PROOFLIKE: The reverse of 1879, 7 tailfeather dollars are much scarcer than their Reverse 1878 counterparts. In prooflike, the Reverse of 1879 dollars are about five times scarcer. The three major grading services have certified 128 Reverse of 1879 dollars in MS-63 Prooflike (current bid is $170). Only 41 have been slabbed in MS-64 Prooflike (bid=$590). And just five have been graded MS-65 Prooflike by the major services (current bid is $2,750).

DEEP MIRROR PROOFLIKE: The 1878, 7 tailfeathers, Reverse of 1879 is a VERY SCARCE ISSUE in Deep Mirror Prooflike. Only 60 coins have been certified MS-63 DMPL as of early 2000 (bid is $430).
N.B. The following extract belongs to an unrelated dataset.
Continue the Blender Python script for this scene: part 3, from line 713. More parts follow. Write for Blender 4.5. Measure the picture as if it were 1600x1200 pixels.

Just 24 have been encapsulated in MS-64 DMPL (bid=$1,485).

The 1878, 7 tailfeathers, Reverse of 1879, is a GREAT RARITY in MS-65 Deep Mirror Prooflike. As of the writing, the major grading services have certified ONLY FIVE examples in this lofty grade! The current bid of $6,300 should be considered theoretical since, to the best of my knowledge, no examples have traded hands for quite some time. Should one come up for bids at a major auction, I suspect that the winning bid would exceed current bid levels by several thousand dollars.

ULTRA DEEP MIRROR: No examples have been certified by ANACS in Ultra Deep Mirror. Indeed, this 1878, Reverse of 1879, Morgan dollar may not exist in UDM.

COMMENT: For most collectors the highest grade of this issue that will ever be available for purchase is the rare MS-64 Deep Mirror Prooflike. I believe it is significantly undervalued at the current bid of $1,485.